• PROBLEM
Transcribe every line from the top down to the line with "from pxr import", both ends included, but not the pictures.
Start of DATASET EXTRACT
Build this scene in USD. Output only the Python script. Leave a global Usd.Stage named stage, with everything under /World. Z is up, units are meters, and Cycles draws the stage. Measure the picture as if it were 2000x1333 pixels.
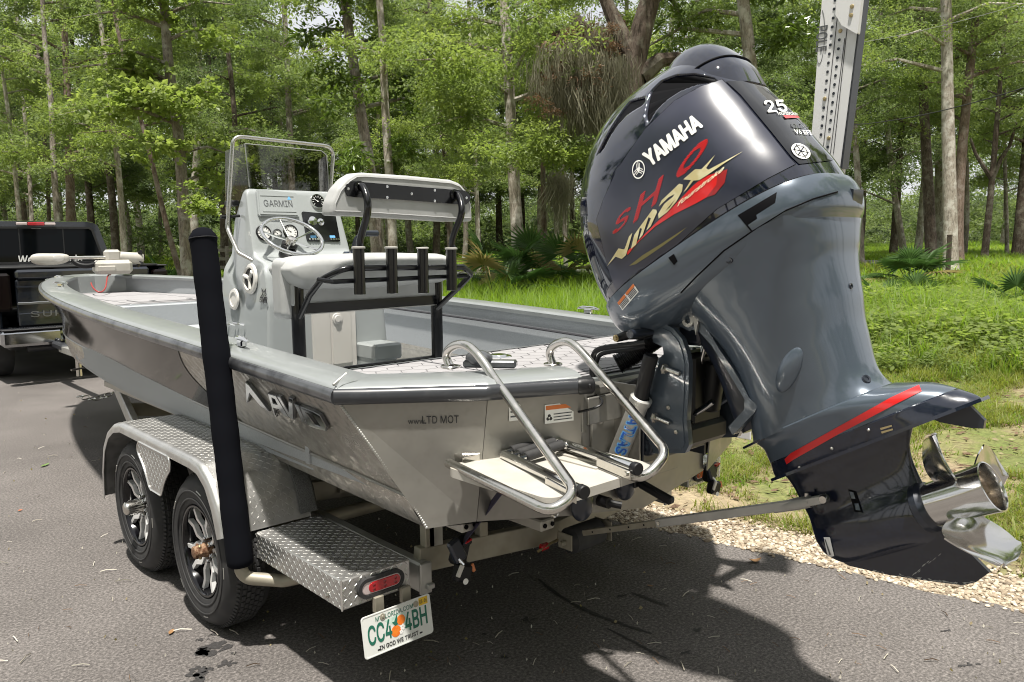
import math, random
import numpy as np
import trimesh
import shapely.geometry as sg
from shapely import affinity
from shapely.ops import unary_union
from scipy.interpolate import PchipInterpolator, CubicSpline
import meshkit, usdkit
from pxr import Usd, UsdGeom, UsdLux, UsdShade, Gf, Sdf, Vt

stage = Usd.Stage.CreateInMemory()
UsdGeom.SetStageUpAxis(stage, 'Z')
UsdGeom.SetStageMetersPerUnit(stage, 1.0)
stage.DefinePrim('/World', 'Xform')
pi = math.pi

# ------------------------------------------------------------------ camera
YAW, PITCH, ROLL, FPX = 0.7394, 0.1195, -0.0117, 1571.43
EYE = np.array([-2.5402, -3.4893, 1.6835])
_cy, _sy = math.cos(YAW), math.sin(YAW)
FWD = np.array([_sy*math.cos(PITCH), _cy*math.cos(PITCH), -math.sin(PITCH)])
_r = np.array([_cy, -_sy, 0.0]); _u = np.cross(_r, FWD)
RGT, UPV = _r*math.cos(ROLL)+_u*math.sin(ROLL), -_r*math.sin(ROLL)+_u*math.cos(ROLL)
cam = UsdGeom.Camera.Define(stage, '/World/camera')
m = np.eye(4); m[0, :3], m[1, :3], m[2, :3], m[3, :3] = RGT, UPV, -FWD, EYE
cam.AddTransformOp().Set(Gf.Matrix4d(*m.ravel().tolist()))
cam.CreateHorizontalApertureAttr(36.0)
cam.CreateFocalLengthAttr(36.0*FPX/2000.0)
cam.CreateClippingRangeAttr(Gf.Vec2f(0.05, 2000.0))
cam.CreateExposureAttr(0.80)

# ------------------------------------------------------------------ sky and sun
SUN = np.array([-0.17, -0.19, 1.0]); SUN /= np.linalg.norm(SUN)
SUN_EL, SUN_ROT = math.asin(SUN[2]), math.atan2(SUN[0], SUN[1])
usdkit.material(stage, '/World/Looks/sky_look', {
    'sky': ('sky_texture', {'sky_type': 'single_scattering', 'sun_disc': False, 'sun_elevation': SUN_EL, 'sun_rotation': SUN_ROT, 'aerosol_density': 1.6}),
    'tc': ('texture_coordinate', {}),
    'map': ('mapping', {'scale': (1.0, 1.0, 2.2)}),
    'n': ('noise_texture', {'scale': 2.2, 'detail': 7.0, 'roughness': 0.58}),
    'r': ('rgb_ramp', {'ramp': [(0.0, (0.55,)*3), (0.40, (0.78,)*3), (0.58, (1.0,)*3)]}),
    'mix': ('mix_color', {'b': (8.6, 8.7, 8.8), 'use_clamp': False}),
    'bg': ('background_shader', {'strength': 0.062})},
    [('tc.generated', 'map.vector'), ('map.vector', 'n.vector'), ('n.fac', 'r.fac'), ('r.color', 'mix.fac'), ('sky.color', 'mix.a'), ('mix.result', 'bg.color')],
    surface='bg.background')
dome = UsdLux.DomeLight.Define(stage, '/World/sky')
dome.CreateIntensityAttr(1.0)
UsdShade.MaterialBindingAPI.Apply(dome.GetPrim()).Bind(UsdShade.Material.Get(stage, '/World/Looks/sky_look'))
dome.GetPrim().SetCustomDataByKey('kind', 'structure')
sun = UsdLux.DistantLight.Define(stage, '/World/sun')
sun.CreateIntensityAttr(1.22); sun.CreateAngleAttr(2.0); sun.CreateColorAttr(Gf.Vec3f(1.0, 0.955, 0.88))
sun.CreateNormalizeAttr(True)
zx = SUN; xx = np.cross([0, 1, 0], zx); xx /= np.linalg.norm(xx); yx = np.cross(zx, xx)
m = np.eye(4); m[0, :3], m[1, :3], m[2, :3] = xx, yx, zx
sun.AddTransformOp().Set(Gf.Matrix4d(*m.ravel().tolist()))

# ------------------------------------------------------------------ pixel -> point of the scene (2000 px wide photograph)
def at(p, x=None, y=None, z=None, d=None):
    v = FWD+((p[0]-1000)/FPX)*RGT-((p[1]-666.5)/FPX)*UPV
    if x is not None: t = (x-EYE[0])/v[0]
    elif y is not None: t = (y-EYE[1])/v[1]
    elif z is not None: t = (z-EYE[2])/v[2]
    else: t = d
    return EYE+t*v

# ------------------------------------------------------------------ materials
M = {}
def mat(name, color, rough=0.5, metal=0.0, coat=0.0, spec=0.5, noise=None, bump=None, rn=None, aniso=None, extra=None, coat_rough=0.03, obj=False, trans=0.0):
    """color; noise=(scale, colour2, lo, hi[, detail]); bump=(scale, strength, distance); rn=(scale, rough_lo, rough_hi)"""
    n = {'p': ('principled_bsdf', {'base_color': color, 'roughness': rough, 'metallic': metal, 'coat_weight': coat, 'coat_roughness': coat_rough, 'specular_ior_level': spec, 'transmission_weight': trans}),
         'g': ('geometry', {}), 'tc': ('texture_coordinate', {})}
    L = []
    src = 'tc.object' if obj else 'g.position'
    if noise:
        sc, c2, lo, hi = noise[:4]
        vec = src
        if len(noise) > 5:
            n['nm'] = ('mapping', {'scale': noise[5]}); L.append((src, 'nm.vector')); vec = 'nm.vector'
        n['n'] = ('noise_texture', {'scale': sc, 'detail': noise[4] if len(noise) > 4 else 5.0, 'roughness': 0.6})
        n['r'] = ('rgb_ramp', {'ramp': [(lo, color), (hi, c2)]})
        L += [(vec, 'n.vector'), ('n.fac', 'r.fac'), ('r.color', 'p.base_color')]
    if bump:
        n['bn'] = ('noise_texture', {'scale': bump[0], 'detail': 4.0, 'roughness': 0.6}); n['b'] = ('bump', {'strength': bump[1], 'distance': bump[2]})
        L += [(src, 'bn.vector'), ('bn.fac', 'b.height'), ('b.normal', 'p.normal')]
    if rn:
        n['rn'] = ('noise_texture', {'scale': rn[0], 'detail': 4.0}); n['rr'] = ('map_range', {'from_min': 0.3, 'from_max': 0.7, 'to_min': rn[1], 'to_max': rn[2], 'clamp': True})
        L += [(src, 'rn.vector'), ('rn.fac', 'rr.value'), ('rr.result', 'p.roughness')]
    if extra:
        n.update(extra[0]); L += extra[1]
    M[name] = usdkit.material(stage, '/World/Looks/'+name, n, L, surface='p.BSDF')
    return M[name]

# ------------------------------------------------------------------ objects
_count = {}
def numbered(parent, name):
    k = (parent, name); _count[k] = _count.get(k, -1)+1
    return name if _count[k] == 0 else '%s_%03d' % (name, _count[k])
LOC = {}
def tag(p, label=None, cat=None, group=None, kind=None):
    for k, v in (('label', label), ('category', cat), ('group', group), ('kind', kind)):
        if v: p.SetCustomDataByKey(k, v)
    return p
def thing(name, label, cat, loc=(0, 0, 0), group=None, kind=None):
    path = '/World/'+numbered('/World', name)
    x = UsdGeom.Xform.Define(stage, path); x.AddTranslateOp().Set(Gf.Vec3d(*map(float, loc)))
    LOC[path] = np.array(loc, float)
    tag(x.GetPrim(), label, cat, group, kind)
    return path
def put(parent, name, mesh, material, smooth=32, label=None, kind=None, cat=None, group=None, normals=None):
    """A Mesh prim under parent (a path, None for /World); vertices are given in world coordinates."""
    par = parent or '/World'
    path = par+'/'+numbered(par, name)
    if isinstance(mesh, (list,)): mesh = cat_(mesh)
    if isinstance(mesh, tuple): mesh = trimesh.Trimesh(np.asarray(mesh[0], float), np.asarray(mesh[1]), process=False)
    off = LOC.get(par, np.zeros(3)); LOC[path] = off
    mesh = mesh.copy(); mesh.vertices = mesh.vertices-off
    g = usdkit.mesh(stage, path, mesh, M[material] if isinstance(material, str) else material, smooth=smooth)
    if normals is not None:
        g.CreateNormalsAttr(Vt.Vec3fArray.FromNumpy(np.asarray(normals, np.float32))); g.SetNormalsInterpolation('vertex')
    tag(g.GetPrim(), label, cat, group, kind)
    return path
def cat_(L):
    L = [x for x in L if x is not None]
    return trimesh.util.concatenate([trimesh.Trimesh(x.vertices, x.faces, process=False) for x in L])

# ------------------------------------------------------------------ shapes
def rotm(axis, ang):
    return trimesh.transformations.rotation_matrix(ang, axis)
def basis(o, u, v, w=None):
    u, v = np.asarray(u, float), np.asarray(v, float)
    w = np.cross(u, v) if w is None else np.asarray(w, float)
    T = np.eye(4); T[:3, 0], T[:3, 1], T[:3, 2], T[:3, 3] = u, v, w, o
    return T
def xf(mesh, T):
    mm = mesh.copy(); mm.apply_transform(T)
    return mm
def cbox(size, ch=0.004, c=(0, 0, 0), R=None):
    """A box with chamfered edges, centred on c."""
    s = np.array(size, float)/2; ch = min(ch, s.min()*0.49); pts = []
    for sx in (-1, 1):
        for sy in (-1, 1):
            for sz in (-1, 1):
                for k in range(3):
                    q = s-ch; q[k] = s[k]
                    pts.append(q*[sx, sy, sz])
    b = trimesh.convex.convex_hull(np.array(pts))
    if R is not None: b.apply_transform(R)
    b.apply_translation(c)
    return b
def box2(a, b, ch=0.004):
    a, b = np.minimum(a, b), np.maximum(a, b)
    return cbox(b-a, ch, (a+b)/2)
def bar(p, q, w, h, ch=0.003, up=(0, 0, 1)):
    """A box beam from p to q, w wide and h high."""
    p, q = np.asarray(p, float), np.asarray(q, float); d = q-p; L = np.linalg.norm(d); d /= L
    s = np.cross(d, up); s /= np.linalg.norm(s); t = np.cross(s, d)
    b = cbox((L, w, h), ch)
    return xf(b, basis((p+q)/2, d, s, t))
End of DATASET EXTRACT
• RESULT OF THIS TASK
Build this scene in USD. Output only the Python script. Leave a global Usd.Stage named stage, with everything under /World. Z is up, units are meters, and Cycles draws the stage. Measure the picture as if it were 2000x1333 pixels.
import math, random
import numpy as np
import trimesh
import shapely.geometry as sg
from shapely import affinity
from shapely.ops import unary_union
from scipy.interpolate import PchipInterpolator, CubicSpline
import meshkit, usdkit
from pxr import Usd, UsdGeom, UsdLux, UsdShade, Gf, Sdf, Vt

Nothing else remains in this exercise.